— START —
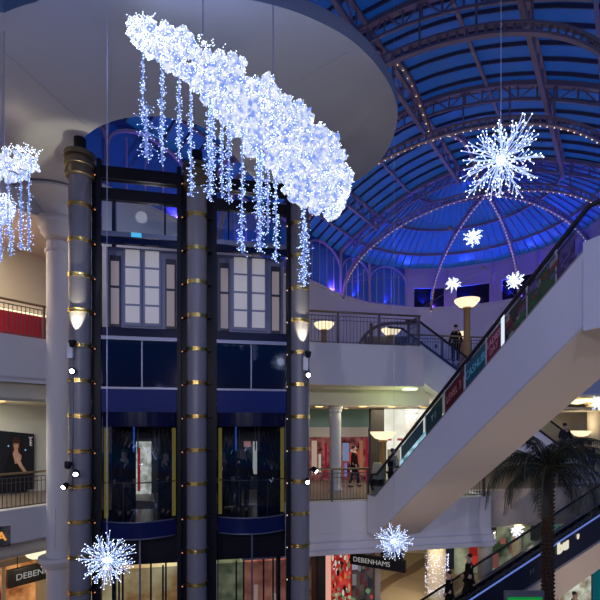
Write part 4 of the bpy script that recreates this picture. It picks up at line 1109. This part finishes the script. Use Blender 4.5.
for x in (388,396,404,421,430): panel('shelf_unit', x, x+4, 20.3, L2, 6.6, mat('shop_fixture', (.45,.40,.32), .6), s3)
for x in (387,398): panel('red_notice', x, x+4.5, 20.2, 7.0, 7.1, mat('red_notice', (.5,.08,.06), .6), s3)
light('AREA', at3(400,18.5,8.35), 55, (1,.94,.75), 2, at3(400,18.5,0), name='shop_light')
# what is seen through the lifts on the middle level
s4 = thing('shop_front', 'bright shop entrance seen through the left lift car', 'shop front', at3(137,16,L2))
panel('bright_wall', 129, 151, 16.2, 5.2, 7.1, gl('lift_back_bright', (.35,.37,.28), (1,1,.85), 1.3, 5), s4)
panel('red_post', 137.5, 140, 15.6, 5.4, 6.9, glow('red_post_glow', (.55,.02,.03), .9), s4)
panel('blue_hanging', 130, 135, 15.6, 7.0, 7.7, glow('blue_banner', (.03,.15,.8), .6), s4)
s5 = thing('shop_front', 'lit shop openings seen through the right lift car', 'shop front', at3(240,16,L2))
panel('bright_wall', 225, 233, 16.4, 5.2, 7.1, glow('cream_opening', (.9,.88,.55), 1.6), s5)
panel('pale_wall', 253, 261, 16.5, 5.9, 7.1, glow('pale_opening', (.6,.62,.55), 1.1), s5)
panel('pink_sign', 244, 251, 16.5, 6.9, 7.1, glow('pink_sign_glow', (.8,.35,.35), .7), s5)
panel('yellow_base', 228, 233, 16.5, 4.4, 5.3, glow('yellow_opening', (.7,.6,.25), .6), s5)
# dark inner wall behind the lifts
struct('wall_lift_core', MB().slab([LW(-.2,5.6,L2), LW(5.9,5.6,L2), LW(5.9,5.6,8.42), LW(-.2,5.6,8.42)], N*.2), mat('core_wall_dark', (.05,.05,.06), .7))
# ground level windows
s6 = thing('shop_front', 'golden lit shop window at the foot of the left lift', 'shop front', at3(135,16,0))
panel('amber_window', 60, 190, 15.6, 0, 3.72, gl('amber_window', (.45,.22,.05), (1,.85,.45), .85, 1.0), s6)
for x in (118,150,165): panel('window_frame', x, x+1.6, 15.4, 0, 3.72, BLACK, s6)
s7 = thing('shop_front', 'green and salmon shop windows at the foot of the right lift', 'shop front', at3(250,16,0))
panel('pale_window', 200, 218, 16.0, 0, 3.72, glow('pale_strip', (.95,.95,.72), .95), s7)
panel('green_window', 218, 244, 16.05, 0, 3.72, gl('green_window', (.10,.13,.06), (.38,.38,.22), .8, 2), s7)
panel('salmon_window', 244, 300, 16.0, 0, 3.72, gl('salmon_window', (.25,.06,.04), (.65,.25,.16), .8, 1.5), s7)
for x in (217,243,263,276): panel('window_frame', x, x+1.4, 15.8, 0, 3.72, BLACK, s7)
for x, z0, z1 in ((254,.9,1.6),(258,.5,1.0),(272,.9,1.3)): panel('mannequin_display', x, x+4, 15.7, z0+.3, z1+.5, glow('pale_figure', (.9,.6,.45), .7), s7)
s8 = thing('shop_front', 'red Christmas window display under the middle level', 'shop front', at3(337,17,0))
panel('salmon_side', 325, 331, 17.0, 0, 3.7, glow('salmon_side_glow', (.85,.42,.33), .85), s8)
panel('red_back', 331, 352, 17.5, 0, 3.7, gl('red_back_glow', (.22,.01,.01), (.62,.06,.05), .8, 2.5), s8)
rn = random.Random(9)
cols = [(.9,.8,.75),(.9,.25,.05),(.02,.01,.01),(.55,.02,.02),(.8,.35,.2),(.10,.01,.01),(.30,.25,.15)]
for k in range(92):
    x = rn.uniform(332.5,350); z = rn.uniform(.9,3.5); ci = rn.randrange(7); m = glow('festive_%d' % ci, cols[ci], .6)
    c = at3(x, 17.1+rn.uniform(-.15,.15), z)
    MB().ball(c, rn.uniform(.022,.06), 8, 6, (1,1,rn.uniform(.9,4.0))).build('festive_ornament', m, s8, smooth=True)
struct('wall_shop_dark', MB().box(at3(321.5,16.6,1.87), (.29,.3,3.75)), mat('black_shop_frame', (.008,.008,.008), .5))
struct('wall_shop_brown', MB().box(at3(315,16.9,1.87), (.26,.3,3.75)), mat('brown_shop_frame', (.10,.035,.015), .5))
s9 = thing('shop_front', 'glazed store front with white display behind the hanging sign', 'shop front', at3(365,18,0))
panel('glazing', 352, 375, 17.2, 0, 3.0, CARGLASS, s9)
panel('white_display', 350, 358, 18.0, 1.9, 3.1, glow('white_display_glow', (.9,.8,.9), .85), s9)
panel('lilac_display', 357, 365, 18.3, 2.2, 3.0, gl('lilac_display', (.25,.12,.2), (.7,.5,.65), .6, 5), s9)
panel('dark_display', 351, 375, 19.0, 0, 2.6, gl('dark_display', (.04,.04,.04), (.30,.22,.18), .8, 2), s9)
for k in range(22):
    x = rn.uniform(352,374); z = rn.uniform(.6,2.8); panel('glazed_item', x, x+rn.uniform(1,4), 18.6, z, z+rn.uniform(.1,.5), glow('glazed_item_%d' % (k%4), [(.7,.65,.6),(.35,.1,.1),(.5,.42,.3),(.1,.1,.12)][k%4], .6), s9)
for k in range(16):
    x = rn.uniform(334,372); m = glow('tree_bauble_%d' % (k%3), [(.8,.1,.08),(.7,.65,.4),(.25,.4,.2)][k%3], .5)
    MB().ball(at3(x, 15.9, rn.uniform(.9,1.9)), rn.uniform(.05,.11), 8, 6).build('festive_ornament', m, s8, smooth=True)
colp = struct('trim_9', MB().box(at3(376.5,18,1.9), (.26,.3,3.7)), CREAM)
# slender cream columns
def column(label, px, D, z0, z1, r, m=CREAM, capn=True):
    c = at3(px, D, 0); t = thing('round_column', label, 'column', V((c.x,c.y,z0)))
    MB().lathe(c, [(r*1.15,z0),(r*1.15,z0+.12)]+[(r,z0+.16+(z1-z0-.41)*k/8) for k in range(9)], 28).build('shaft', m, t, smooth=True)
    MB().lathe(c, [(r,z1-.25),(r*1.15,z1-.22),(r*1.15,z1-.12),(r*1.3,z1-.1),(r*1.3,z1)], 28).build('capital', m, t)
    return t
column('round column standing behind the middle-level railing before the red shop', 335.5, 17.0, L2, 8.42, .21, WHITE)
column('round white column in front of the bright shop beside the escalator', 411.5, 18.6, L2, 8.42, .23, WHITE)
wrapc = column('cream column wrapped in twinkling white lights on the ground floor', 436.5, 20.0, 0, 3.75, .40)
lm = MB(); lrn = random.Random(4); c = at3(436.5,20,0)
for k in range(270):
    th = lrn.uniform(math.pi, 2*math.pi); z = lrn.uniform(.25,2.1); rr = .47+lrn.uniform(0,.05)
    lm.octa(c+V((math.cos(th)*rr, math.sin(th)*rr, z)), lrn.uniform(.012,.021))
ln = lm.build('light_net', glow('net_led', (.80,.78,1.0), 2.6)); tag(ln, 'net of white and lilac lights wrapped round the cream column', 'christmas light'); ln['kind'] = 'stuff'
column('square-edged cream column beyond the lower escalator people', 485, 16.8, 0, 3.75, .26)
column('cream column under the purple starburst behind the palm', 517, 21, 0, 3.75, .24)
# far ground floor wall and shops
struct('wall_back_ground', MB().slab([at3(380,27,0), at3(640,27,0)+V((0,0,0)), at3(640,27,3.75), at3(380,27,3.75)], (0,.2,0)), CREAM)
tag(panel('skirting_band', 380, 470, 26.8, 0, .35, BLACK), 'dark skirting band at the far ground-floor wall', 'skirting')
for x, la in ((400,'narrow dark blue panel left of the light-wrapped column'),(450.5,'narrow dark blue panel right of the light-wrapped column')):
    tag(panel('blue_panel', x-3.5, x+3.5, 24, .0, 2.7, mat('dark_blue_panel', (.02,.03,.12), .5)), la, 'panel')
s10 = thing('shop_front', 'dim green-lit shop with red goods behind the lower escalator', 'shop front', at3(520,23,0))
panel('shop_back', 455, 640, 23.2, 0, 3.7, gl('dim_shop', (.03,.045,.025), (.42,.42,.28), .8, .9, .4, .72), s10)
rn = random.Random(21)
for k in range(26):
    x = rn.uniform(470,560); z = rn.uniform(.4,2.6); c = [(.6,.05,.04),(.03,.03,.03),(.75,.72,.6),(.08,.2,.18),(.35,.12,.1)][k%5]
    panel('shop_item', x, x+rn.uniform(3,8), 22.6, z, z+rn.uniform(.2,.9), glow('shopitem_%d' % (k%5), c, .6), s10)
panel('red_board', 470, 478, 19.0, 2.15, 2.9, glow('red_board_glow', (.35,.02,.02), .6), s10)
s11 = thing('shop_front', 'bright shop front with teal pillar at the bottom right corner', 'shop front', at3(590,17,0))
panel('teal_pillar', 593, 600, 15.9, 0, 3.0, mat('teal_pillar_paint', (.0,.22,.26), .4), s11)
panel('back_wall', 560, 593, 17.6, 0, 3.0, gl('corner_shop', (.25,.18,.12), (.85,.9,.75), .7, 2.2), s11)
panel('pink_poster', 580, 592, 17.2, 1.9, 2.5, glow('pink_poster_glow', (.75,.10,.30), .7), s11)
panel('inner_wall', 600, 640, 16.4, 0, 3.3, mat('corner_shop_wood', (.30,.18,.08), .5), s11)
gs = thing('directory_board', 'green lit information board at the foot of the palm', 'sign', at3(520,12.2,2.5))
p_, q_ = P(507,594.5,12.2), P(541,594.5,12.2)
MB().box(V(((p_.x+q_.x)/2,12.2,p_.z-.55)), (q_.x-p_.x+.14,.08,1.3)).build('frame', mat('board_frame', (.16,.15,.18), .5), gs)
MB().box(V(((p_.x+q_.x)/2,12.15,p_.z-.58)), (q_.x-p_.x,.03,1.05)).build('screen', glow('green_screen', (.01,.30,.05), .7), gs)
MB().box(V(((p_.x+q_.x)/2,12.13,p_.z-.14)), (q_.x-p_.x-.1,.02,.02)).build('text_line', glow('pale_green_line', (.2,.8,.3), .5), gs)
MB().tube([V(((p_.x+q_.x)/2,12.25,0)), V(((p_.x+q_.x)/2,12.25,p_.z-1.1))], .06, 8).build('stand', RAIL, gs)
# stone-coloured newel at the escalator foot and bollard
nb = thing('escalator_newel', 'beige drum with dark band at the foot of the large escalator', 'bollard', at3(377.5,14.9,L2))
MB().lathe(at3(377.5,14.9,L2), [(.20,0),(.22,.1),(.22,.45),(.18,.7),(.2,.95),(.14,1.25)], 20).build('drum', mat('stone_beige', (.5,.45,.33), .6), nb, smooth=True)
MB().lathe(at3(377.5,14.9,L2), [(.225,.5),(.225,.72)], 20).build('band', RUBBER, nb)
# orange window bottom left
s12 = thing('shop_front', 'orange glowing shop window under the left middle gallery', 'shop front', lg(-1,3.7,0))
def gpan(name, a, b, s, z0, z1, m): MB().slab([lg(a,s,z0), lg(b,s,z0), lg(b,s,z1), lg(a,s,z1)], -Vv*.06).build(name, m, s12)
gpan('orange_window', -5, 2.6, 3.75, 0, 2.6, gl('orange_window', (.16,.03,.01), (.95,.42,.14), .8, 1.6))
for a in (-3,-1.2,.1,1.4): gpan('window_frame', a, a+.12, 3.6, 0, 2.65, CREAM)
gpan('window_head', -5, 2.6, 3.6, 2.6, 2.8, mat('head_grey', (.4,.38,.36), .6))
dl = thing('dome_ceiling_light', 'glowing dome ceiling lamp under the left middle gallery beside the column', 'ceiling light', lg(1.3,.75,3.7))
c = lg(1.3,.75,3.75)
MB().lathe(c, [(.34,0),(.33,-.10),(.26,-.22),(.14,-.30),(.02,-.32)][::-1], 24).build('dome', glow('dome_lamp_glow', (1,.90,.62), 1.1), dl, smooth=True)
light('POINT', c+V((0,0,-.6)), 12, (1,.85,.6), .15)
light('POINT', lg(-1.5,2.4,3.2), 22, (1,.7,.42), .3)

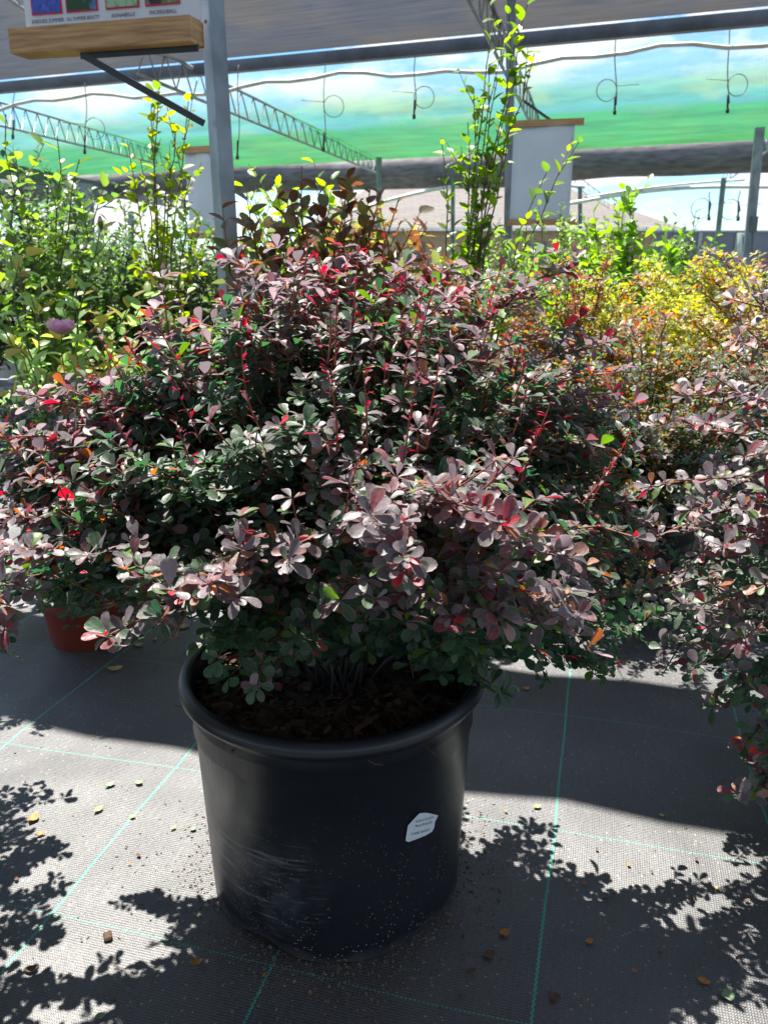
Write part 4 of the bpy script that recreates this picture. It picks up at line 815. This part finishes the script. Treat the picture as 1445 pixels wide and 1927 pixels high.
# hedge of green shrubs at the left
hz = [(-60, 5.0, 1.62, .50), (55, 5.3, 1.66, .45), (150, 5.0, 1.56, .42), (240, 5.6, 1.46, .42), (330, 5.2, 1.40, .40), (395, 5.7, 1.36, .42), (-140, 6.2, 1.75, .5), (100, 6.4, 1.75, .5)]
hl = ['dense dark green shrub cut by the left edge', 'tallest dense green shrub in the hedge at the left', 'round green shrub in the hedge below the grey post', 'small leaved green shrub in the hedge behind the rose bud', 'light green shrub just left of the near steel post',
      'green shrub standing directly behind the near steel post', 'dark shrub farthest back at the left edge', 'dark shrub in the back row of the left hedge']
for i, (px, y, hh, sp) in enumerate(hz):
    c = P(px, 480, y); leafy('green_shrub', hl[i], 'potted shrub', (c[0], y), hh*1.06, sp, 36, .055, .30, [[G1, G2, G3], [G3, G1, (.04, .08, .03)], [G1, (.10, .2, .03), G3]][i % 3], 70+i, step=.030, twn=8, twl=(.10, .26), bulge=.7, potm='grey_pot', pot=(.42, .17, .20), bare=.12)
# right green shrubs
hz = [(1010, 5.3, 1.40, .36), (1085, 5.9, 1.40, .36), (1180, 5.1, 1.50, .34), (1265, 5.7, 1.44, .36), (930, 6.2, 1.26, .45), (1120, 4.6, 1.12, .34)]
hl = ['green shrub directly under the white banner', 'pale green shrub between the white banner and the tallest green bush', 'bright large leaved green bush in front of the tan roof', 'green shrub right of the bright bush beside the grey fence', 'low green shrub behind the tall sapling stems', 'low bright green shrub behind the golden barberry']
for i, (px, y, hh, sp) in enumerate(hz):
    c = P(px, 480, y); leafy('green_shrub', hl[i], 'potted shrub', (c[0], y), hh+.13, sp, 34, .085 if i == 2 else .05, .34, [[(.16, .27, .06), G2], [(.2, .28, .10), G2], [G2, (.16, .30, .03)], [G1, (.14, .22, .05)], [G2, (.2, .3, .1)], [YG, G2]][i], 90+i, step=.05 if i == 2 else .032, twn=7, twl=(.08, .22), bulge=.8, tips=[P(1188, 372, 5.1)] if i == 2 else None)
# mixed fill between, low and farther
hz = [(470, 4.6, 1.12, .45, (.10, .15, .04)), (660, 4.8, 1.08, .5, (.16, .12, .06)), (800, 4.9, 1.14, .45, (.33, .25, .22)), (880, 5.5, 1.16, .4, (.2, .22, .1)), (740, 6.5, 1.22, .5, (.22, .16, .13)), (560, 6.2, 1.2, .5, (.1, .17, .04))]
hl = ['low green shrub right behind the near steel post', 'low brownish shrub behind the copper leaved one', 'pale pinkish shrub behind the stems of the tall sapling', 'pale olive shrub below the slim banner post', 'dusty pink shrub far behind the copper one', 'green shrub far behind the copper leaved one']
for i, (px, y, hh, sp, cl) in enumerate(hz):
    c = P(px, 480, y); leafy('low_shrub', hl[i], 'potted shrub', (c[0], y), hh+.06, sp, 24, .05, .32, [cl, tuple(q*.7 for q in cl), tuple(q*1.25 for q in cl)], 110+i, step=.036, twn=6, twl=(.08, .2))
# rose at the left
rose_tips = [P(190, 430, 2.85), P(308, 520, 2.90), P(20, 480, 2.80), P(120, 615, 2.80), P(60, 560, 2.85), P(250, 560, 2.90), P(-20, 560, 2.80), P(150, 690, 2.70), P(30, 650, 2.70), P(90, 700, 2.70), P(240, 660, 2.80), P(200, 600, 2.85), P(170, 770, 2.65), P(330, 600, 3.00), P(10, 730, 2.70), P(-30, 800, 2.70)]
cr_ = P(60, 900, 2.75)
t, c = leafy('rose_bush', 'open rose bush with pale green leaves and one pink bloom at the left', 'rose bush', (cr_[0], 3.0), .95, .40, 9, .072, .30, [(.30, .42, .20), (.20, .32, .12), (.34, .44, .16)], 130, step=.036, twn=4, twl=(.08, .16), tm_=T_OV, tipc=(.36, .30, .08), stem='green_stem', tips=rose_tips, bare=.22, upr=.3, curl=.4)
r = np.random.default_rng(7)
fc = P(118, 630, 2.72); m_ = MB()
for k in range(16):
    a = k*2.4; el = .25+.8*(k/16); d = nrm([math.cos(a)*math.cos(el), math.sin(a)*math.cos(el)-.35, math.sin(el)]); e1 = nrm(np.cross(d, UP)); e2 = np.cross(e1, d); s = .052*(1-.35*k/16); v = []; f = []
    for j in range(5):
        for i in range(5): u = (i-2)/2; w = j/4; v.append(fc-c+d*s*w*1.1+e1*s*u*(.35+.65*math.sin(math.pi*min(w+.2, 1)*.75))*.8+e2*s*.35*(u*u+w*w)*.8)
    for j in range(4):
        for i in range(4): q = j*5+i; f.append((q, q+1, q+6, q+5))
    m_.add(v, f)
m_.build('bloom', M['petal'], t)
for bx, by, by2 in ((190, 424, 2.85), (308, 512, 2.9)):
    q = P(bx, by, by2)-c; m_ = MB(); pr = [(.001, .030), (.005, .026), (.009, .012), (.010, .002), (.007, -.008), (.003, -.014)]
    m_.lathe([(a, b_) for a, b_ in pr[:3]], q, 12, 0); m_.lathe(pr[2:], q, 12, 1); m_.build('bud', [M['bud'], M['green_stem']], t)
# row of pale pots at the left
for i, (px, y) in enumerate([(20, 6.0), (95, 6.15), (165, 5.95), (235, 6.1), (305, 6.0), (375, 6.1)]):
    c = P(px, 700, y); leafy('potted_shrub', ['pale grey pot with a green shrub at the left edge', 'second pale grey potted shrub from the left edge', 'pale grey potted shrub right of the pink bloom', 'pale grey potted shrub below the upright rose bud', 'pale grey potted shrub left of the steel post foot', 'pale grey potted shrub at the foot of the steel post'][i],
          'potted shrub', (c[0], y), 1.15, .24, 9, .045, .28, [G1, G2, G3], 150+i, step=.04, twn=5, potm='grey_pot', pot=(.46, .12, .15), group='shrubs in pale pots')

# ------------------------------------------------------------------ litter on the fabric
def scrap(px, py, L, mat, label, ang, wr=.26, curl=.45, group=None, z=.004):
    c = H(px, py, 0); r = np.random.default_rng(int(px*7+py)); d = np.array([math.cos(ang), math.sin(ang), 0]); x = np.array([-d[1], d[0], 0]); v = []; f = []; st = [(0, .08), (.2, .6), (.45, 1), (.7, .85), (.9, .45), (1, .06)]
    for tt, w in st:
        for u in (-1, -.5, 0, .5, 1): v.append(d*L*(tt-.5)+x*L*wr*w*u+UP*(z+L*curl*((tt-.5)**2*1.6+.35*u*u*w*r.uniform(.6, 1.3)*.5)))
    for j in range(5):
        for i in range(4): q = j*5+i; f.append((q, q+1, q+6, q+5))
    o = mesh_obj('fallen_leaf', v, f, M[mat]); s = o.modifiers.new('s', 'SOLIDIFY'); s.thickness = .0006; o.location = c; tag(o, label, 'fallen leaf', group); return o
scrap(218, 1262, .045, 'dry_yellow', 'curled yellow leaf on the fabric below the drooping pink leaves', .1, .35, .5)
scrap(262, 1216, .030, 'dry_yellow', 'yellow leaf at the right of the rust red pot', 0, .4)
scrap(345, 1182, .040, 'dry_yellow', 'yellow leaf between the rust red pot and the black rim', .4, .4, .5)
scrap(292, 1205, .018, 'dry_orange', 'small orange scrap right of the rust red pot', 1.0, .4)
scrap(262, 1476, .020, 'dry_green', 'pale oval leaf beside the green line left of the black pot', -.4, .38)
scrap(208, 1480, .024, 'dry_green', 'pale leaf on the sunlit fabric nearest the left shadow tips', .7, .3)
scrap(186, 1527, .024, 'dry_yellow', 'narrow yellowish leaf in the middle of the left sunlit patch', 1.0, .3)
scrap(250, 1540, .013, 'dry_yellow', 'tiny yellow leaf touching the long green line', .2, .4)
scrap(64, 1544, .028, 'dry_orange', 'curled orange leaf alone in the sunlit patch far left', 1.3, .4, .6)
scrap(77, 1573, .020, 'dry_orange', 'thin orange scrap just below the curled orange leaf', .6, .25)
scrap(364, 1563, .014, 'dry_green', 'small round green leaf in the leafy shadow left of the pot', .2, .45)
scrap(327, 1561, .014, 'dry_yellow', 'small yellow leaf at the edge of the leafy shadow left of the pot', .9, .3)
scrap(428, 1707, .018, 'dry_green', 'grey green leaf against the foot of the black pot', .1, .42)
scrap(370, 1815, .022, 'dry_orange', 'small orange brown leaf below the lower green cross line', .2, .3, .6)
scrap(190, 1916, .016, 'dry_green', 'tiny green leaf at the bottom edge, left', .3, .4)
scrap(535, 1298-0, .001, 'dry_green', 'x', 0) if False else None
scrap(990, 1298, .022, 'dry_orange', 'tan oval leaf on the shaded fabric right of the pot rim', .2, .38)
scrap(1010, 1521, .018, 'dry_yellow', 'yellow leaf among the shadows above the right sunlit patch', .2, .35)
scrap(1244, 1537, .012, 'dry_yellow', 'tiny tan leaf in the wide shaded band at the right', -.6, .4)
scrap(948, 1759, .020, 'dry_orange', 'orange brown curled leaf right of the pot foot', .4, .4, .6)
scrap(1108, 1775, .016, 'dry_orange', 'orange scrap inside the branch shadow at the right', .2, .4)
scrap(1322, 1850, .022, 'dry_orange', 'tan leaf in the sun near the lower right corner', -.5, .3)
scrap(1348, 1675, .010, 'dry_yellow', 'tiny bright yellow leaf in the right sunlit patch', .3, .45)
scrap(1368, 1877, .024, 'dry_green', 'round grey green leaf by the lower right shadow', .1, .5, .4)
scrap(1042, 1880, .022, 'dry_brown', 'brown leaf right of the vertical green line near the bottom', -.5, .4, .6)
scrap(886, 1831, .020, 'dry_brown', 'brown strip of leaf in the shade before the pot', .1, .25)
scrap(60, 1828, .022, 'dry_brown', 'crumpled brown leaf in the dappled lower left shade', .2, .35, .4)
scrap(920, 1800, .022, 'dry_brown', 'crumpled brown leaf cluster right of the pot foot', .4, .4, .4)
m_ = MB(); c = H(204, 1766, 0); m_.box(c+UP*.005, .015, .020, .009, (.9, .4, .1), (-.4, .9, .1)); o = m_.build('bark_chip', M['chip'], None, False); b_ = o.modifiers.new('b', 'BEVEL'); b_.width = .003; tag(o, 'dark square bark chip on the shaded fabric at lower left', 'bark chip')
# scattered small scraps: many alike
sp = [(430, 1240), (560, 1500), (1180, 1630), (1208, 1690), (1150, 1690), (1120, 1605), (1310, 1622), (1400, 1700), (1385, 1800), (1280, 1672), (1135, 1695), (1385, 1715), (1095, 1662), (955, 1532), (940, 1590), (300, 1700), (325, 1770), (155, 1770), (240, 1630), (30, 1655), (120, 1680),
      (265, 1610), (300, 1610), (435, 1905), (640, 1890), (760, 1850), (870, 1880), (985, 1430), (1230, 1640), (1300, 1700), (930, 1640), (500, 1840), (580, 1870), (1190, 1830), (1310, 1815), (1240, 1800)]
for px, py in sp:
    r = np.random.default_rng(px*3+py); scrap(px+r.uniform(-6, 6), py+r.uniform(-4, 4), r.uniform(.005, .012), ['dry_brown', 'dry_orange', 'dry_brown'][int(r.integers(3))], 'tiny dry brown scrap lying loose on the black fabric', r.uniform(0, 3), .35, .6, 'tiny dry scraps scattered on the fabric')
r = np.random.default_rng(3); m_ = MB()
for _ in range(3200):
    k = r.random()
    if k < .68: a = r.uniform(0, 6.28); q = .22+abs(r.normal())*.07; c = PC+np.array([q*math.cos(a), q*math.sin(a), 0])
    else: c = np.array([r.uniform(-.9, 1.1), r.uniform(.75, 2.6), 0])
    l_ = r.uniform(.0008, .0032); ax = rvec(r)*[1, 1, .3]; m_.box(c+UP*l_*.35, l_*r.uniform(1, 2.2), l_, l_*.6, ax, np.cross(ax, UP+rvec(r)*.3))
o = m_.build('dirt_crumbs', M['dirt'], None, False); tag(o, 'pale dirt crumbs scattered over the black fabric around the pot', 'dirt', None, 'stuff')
— END —
### THE PROBLEM
Copy each line above where the string "wide" occurs.

### SOLUTION TO THE EXERCISE
Write part 4 of the bpy script that recreates this picture. It picks up at line 815. This part finishes the script. Treat the picture as 1445 pixels wide and 1927 pixels high.
scrap(1244, 1537, .012, 'dry_yellow', 'tiny tan leaf in the wide shaded band at the right', -.6, .4)